--- start Data lines ---

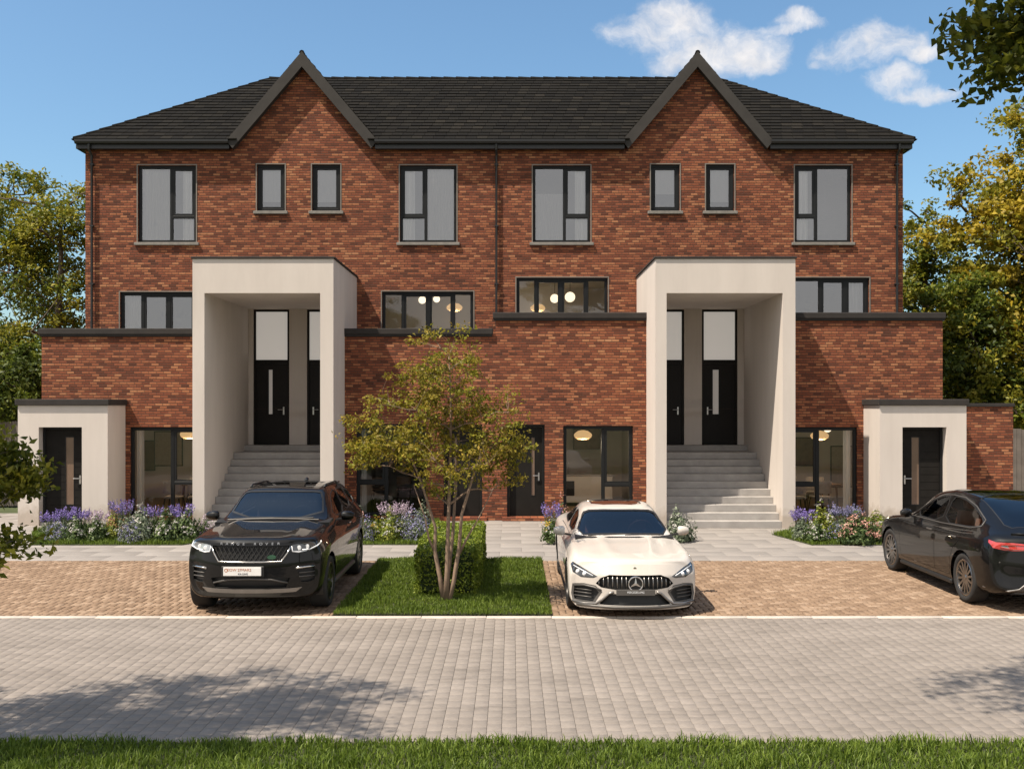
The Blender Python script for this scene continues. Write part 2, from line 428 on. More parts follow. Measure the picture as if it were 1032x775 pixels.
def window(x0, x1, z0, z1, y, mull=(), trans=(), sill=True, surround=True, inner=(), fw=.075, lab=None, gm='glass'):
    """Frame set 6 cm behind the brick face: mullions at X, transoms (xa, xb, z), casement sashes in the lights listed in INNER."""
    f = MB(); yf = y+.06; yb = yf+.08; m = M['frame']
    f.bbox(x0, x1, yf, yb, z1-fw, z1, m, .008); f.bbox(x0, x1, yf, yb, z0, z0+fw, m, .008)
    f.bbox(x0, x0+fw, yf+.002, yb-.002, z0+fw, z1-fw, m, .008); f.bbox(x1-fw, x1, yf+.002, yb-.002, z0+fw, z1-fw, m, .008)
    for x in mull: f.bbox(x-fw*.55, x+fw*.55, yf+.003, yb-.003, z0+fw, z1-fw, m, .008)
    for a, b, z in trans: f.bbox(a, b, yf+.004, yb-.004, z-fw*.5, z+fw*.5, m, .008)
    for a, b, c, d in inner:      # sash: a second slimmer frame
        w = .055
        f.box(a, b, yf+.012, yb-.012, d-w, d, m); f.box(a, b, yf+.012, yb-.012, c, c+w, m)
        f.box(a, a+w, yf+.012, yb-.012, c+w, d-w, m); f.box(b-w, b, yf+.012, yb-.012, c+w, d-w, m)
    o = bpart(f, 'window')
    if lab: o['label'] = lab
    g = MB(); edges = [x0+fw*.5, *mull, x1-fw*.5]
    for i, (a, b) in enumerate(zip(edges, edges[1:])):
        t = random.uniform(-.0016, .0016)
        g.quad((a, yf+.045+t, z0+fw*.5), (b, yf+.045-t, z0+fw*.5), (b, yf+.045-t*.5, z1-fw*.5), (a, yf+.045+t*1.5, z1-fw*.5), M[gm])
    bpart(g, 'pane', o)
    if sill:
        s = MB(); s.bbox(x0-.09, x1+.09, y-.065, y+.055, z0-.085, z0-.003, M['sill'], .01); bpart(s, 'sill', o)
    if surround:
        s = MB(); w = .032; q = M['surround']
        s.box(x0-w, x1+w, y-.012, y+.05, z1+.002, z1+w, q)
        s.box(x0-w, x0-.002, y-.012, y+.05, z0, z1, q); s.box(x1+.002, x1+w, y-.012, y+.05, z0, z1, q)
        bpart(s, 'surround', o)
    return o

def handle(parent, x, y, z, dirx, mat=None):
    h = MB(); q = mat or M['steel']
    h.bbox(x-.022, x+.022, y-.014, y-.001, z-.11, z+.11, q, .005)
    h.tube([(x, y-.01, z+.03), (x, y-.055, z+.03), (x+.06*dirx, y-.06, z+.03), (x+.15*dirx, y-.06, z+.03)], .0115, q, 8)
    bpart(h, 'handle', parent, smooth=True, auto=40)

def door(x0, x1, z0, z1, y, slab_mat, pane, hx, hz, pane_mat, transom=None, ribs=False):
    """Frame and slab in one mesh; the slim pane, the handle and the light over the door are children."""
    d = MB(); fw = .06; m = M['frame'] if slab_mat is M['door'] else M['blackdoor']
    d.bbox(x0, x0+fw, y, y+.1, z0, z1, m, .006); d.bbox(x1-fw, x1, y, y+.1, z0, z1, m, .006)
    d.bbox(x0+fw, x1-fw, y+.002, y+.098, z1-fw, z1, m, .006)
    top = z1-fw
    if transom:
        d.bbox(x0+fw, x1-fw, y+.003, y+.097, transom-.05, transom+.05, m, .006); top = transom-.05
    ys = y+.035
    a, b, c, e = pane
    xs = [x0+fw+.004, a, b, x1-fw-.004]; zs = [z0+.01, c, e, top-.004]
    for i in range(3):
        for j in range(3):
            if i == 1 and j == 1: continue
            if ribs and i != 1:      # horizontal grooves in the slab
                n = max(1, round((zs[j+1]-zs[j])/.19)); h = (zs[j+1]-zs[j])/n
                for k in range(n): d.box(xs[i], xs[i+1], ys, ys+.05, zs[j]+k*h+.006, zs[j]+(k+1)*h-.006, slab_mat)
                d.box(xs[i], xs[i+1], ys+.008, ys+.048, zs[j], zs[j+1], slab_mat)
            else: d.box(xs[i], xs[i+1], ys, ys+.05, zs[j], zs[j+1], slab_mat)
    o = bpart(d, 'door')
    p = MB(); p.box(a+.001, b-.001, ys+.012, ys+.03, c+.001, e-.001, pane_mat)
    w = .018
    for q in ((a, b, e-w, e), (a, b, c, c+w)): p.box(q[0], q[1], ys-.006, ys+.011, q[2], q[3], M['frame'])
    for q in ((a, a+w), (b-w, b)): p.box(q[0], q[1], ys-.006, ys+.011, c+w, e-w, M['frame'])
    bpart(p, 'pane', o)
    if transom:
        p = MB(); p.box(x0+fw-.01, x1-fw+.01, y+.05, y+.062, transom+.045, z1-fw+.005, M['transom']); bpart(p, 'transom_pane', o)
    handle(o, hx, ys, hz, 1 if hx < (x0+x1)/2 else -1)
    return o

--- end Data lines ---

# Required task:
Leave out the pictures and retype every line above exactly.

# Problem solution:
The Blender Python script for this scene continues. Write part 2, from line 428 on. More parts follow. Measure the picture as if it were 1032x775 pixels.
def window(x0, x1, z0, z1, y, mull=(), trans=(), sill=True, surround=True, inner=(), fw=.075, lab=None, gm='glass'):
    """Frame set 6 cm behind the brick face: mullions at X, transoms (xa, xb, z), casement sashes in the lights listed in INNER."""
    f = MB(); yf = y+.06; yb = yf+.08; m = M['frame']
    f.bbox(x0, x1, yf, yb, z1-fw, z1, m, .008); f.bbox(x0, x1, yf, yb, z0, z0+fw, m, .008)
    f.bbox(x0, x0+fw, yf+.002, yb-.002, z0+fw, z1-fw, m, .008); f.bbox(x1-fw, x1, yf+.002, yb-.002, z0+fw, z1-fw, m, .008)
    for x in mull: f.bbox(x-fw*.55, x+fw*.55, yf+.003, yb-.003, z0+fw, z1-fw, m, .008)
    for a, b, z in trans: f.bbox(a, b, yf+.004, yb-.004, z-fw*.5, z+fw*.5, m, .008)
    for a, b, c, d in inner:      # sash: a second slimmer frame
        w = .055
        f.box(a, b, yf+.012, yb-.012, d-w, d, m); f.box(a, b, yf+.012, yb-.012, c, c+w, m)
        f.box(a, a+w, yf+.012, yb-.012, c+w, d-w, m); f.box(b-w, b, yf+.012, yb-.012, c+w, d-w, m)
    o = bpart(f, 'window')
    if lab: o['label'] = lab
    g = MB(); edges = [x0+fw*.5, *mull, x1-fw*.5]
    for i, (a, b) in enumerate(zip(edges, edges[1:])):
        t = random.uniform(-.0016, .0016)
        g.quad((a, yf+.045+t, z0+fw*.5), (b, yf+.045-t, z0+fw*.5), (b, yf+.045-t*.5, z1-fw*.5), (a, yf+.045+t*1.5, z1-fw*.5), M[gm])
    bpart(g, 'pane', o)
    if sill:
        s = MB(); s.bbox(x0-.09, x1+.09, y-.065, y+.055, z0-.085, z0-.003, M['sill'], .01); bpart(s, 'sill', o)
    if surround:
        s = MB(); w = .032; q = M['surround']
        s.box(x0-w, x1+w, y-.012, y+.05, z1+.002, z1+w, q)
        s.box(x0-w, x0-.002, y-.012, y+.05, z0, z1, q); s.box(x1+.002, x1+w, y-.012, y+.05, z0, z1, q)
        bpart(s, 'surround', o)
    return o

def handle(parent, x, y, z, dirx, mat=None):
    h = MB(); q = mat or M['steel']
    h.bbox(x-.022, x+.022, y-.014, y-.001, z-.11, z+.11, q, .005)
    h.tube([(x, y-.01, z+.03), (x, y-.055, z+.03), (x+.06*dirx, y-.06, z+.03), (x+.15*dirx, y-.06, z+.03)], .0115, q, 8)
    bpart(h, 'handle', parent, smooth=True, auto=40)

def door(x0, x1, z0, z1, y, slab_mat, pane, hx, hz, pane_mat, transom=None, ribs=False):
    """Frame and slab in one mesh; the slim pane, the handle and the light over the door are children."""
    d = MB(); fw = .06; m = M['frame'] if slab_mat is M['door'] else M['blackdoor']
    d.bbox(x0, x0+fw, y, y+.1, z0, z1, m, .006); d.bbox(x1-fw, x1, y, y+.1, z0, z1, m, .006)
    d.bbox(x0+fw, x1-fw, y+.002, y+.098, z1-fw, z1, m, .006)
    top = z1-fw
    if transom:
        d.bbox(x0+fw, x1-fw, y+.003, y+.097, transom-.05, transom+.05, m, .006); top = transom-.05
    ys = y+.035
    a, b, c, e = pane
    xs = [x0+fw+.004, a, b, x1-fw-.004]; zs = [z0+.01, c, e, top-.004]
    for i in range(3):
        for j in range(3):
            if i == 1 and j == 1: continue
            if ribs and i != 1:      # horizontal grooves in the slab
                n = max(1, round((zs[j+1]-zs[j])/.19)); h = (zs[j+1]-zs[j])/n
                for k in range(n): d.box(xs[i], xs[i+1], ys, ys+.05, zs[j]+k*h+.006, zs[j]+(k+1)*h-.006, slab_mat)
                d.box(xs[i], xs[i+1], ys+.008, ys+.048, zs[j], zs[j+1], slab_mat)
            else: d.box(xs[i], xs[i+1], ys, ys+.05, zs[j], zs[j+1], slab_mat)
    o = bpart(d, 'door')
    p = MB(); p.box(a+.001, b-.001, ys+.012, ys+.03, c+.001, e-.001, pane_mat)
    w = .018
    for q in ((a, b, e-w, e), (a, b, c, c+w)): p.box(q[0], q[1], ys-.006, ys+.011, q[2], q[3], M['frame'])
    for q in ((a, a+w), (b-w, b)): p.box(q[0], q[1], ys-.006, ys+.011, c+w, e-w, M['frame'])
    bpart(p, 'pane', o)
    if transom:
        p = MB(); p.box(x0+fw-.01, x1-fw+.01, y+.05, y+.062, transom+.045, z1-fw+.005, M['transom']); bpart(p, 'transom_pane', o)
    handle(o, hx, ys, hz, 1 if hx < (x0+x1)/2 else -1)
    return o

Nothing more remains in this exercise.